Let's call the faces of the cube as follows:

 

Front - 1

Back - 4

Right - 3

Left - 5

Up - 6

Down - 2

 

I tried to upload an image of it, but Nginx said it was too big for some reason. You can see the image here though: https://ibb.co/GtHW21P

 

The starting will be face 1. By side, I mean any of the faces 3,6,5,2.

 

So, as Melody said,

If the second last position (3rd) is front or back then it is impossible. So the 3rd position must be a side.

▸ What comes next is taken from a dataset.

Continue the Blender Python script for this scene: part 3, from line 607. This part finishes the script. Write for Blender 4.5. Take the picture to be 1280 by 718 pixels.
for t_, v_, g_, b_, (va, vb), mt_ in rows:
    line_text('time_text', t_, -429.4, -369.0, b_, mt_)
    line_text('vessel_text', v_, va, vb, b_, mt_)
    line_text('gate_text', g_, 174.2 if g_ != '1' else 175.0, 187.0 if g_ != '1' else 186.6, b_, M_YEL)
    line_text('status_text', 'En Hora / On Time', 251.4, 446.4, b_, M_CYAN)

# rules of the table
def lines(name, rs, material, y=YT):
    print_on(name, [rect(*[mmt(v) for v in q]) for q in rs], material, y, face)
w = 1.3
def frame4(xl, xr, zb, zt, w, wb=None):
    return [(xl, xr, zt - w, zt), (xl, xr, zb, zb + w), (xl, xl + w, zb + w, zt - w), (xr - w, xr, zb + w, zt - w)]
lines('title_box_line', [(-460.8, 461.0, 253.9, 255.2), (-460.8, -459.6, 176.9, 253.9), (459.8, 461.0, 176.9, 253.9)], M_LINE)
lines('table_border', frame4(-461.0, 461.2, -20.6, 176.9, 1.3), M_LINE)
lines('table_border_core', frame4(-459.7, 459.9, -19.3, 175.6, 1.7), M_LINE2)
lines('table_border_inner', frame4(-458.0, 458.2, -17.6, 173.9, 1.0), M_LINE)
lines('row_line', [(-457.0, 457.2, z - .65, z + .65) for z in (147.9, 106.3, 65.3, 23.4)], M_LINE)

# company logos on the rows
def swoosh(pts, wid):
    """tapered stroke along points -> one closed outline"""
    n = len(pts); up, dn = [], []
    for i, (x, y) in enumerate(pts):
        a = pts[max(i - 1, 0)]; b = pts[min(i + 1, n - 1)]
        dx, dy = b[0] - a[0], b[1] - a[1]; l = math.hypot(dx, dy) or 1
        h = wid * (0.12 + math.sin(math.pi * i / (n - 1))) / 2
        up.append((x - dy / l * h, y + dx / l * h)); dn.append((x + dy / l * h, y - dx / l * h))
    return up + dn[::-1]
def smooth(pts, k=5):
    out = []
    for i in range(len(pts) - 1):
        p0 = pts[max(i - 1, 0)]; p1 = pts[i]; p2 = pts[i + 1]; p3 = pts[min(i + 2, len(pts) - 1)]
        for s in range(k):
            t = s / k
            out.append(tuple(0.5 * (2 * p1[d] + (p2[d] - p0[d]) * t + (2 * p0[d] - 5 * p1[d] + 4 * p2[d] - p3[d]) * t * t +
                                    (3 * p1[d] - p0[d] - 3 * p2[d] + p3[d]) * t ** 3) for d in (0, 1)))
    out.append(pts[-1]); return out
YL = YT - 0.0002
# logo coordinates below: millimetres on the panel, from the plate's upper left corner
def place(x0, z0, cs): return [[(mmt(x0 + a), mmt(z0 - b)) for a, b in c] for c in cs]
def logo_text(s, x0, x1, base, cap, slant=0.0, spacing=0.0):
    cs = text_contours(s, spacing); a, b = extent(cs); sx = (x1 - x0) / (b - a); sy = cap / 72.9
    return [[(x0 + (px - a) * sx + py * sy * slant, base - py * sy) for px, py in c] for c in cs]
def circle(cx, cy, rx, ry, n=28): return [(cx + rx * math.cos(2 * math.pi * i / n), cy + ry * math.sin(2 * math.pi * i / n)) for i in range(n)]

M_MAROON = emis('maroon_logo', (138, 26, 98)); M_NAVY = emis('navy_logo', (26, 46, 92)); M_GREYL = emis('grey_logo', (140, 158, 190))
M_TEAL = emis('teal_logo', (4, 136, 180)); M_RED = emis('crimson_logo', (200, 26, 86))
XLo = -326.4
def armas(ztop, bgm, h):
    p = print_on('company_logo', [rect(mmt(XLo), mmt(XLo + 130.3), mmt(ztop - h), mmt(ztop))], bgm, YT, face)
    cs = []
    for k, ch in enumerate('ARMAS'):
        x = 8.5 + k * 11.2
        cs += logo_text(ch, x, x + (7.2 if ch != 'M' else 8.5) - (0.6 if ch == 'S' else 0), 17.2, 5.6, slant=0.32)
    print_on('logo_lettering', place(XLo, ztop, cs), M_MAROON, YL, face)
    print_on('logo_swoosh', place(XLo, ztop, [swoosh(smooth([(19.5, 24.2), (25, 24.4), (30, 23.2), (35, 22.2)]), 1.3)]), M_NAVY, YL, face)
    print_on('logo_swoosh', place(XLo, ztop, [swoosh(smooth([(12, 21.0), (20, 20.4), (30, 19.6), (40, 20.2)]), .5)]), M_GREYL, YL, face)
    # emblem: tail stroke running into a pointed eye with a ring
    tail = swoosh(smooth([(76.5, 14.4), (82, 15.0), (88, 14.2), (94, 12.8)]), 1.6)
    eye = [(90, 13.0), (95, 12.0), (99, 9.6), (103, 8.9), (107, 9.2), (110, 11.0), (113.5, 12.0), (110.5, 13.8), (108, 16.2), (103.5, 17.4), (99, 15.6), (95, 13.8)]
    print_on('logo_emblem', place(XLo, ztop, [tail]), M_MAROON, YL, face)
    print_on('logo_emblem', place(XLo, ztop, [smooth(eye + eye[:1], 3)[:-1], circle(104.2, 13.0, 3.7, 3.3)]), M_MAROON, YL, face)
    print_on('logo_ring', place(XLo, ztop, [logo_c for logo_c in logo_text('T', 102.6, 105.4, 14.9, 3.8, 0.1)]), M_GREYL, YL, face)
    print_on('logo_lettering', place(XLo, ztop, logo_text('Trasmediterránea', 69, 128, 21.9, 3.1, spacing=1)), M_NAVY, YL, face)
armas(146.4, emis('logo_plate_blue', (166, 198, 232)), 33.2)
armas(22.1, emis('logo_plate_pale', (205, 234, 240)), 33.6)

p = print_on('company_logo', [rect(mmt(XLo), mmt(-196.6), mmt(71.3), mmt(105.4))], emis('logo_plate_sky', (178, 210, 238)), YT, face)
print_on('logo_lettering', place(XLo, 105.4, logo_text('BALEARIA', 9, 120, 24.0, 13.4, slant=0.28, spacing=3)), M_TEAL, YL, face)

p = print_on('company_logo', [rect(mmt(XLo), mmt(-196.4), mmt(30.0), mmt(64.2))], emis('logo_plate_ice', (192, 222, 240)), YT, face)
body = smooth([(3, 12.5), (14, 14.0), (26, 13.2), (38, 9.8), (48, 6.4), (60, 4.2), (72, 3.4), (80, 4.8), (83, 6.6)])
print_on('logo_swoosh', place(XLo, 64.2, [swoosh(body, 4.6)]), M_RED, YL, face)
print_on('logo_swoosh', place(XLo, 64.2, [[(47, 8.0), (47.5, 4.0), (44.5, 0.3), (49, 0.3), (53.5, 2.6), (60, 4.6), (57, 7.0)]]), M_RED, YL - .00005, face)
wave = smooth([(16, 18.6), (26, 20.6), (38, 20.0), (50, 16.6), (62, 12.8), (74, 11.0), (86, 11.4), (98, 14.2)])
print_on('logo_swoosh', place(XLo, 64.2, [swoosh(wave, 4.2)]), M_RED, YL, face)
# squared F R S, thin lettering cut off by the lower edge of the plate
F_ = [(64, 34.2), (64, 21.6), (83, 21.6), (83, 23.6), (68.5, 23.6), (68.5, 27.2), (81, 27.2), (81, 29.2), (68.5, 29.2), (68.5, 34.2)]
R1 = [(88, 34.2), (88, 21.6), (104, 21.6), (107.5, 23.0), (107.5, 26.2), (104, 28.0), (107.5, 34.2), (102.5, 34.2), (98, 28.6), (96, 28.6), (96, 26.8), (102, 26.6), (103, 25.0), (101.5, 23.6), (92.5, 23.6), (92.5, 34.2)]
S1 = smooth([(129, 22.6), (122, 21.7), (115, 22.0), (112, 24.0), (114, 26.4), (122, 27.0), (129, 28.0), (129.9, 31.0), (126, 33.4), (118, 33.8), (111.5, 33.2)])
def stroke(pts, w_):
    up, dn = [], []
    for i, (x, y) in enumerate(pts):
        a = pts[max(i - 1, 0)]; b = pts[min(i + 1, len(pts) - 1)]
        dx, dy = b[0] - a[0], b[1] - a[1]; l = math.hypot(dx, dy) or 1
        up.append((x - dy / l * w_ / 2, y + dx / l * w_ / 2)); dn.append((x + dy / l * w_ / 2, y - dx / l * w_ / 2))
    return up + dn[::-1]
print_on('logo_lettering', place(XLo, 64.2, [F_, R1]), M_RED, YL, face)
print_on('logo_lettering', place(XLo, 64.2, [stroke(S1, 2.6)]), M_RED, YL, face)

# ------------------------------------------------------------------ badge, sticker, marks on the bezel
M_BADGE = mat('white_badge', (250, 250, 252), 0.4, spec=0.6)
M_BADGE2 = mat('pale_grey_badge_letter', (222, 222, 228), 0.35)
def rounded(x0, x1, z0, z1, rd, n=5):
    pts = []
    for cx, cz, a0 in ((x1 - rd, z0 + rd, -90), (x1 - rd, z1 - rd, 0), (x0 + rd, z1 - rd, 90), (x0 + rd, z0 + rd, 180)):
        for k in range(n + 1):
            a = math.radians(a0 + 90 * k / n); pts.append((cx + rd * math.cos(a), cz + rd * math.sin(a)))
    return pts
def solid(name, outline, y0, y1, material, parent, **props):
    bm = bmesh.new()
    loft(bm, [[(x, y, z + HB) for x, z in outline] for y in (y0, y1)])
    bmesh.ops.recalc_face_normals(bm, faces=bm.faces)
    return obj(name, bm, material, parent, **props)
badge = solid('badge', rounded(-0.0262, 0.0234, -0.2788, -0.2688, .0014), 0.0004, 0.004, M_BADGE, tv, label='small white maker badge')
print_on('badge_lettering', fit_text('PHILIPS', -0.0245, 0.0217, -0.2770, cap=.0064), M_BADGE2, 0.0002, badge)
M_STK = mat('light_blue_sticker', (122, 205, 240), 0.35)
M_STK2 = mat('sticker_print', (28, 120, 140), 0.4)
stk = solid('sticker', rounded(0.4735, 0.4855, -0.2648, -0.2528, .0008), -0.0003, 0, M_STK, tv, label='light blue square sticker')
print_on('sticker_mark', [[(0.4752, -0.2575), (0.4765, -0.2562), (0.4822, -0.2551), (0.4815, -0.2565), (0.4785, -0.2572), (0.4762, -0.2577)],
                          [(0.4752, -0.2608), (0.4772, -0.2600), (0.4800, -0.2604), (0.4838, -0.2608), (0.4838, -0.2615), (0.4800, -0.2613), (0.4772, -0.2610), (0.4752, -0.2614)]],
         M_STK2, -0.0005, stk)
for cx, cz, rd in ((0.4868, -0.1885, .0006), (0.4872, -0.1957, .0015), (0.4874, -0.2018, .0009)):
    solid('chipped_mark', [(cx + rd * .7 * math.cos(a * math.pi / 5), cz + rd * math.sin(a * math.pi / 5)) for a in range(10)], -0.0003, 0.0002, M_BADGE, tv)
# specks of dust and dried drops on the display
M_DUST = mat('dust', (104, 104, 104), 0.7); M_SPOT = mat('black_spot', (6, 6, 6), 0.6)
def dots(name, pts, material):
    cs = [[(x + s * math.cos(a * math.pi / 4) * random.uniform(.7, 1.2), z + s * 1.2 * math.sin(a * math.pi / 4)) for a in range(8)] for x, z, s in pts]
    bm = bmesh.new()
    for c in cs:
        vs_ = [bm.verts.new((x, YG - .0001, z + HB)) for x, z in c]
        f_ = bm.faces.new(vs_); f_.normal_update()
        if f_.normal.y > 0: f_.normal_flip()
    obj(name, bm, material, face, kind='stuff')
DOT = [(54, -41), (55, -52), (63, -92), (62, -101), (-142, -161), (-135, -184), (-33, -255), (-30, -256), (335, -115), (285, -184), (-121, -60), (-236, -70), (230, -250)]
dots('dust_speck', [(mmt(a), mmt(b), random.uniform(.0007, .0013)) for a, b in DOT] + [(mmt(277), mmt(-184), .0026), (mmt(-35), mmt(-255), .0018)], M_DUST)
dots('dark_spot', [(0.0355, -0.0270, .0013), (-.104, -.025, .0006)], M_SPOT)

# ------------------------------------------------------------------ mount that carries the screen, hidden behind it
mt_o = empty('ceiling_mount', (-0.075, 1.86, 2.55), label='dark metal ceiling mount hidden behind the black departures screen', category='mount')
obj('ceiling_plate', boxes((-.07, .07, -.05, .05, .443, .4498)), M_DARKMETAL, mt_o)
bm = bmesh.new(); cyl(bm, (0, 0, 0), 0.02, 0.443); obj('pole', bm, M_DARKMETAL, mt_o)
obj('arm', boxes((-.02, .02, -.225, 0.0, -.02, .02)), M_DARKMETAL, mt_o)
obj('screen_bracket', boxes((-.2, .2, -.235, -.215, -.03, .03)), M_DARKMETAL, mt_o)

So, the 3rd position, as in my diagram, must be on faces 3,6,5,2.

 

We have 2 cases:

  1. front - side - other side - other side (maybe back to the first side) - front
  2. front - side - back - side - front

Melody did the same thing (so credit goes to Melody). Now we have to calculate the number of possibilities for each case:

  1. 1 x 4 x 2 x 2 x 1 = 16
  2. 1 x 4 x 1 x 4 x 1 = 16

But Wait!!! I just realized that we can go back to the front face before the 4 minutes are over!!!

 

So now we have more cases:

  1. front - side - front - side - front

And our possibilities for this case are:

  1. 1 x 4 x 1 x 4 x 1 = 16

So, our total is 48/256 (Melody found out the denominator) = 3/16.

 

Thanks Melody. It just occured to me that we could go back to the front face. I got the same answer as you previously, but something struck me when I saw the 4 x 4 x 4 x 4 = 256. I realized that then we were going back faces, so we could go back to the front face. Thanks again laugh

Mar 14, 2019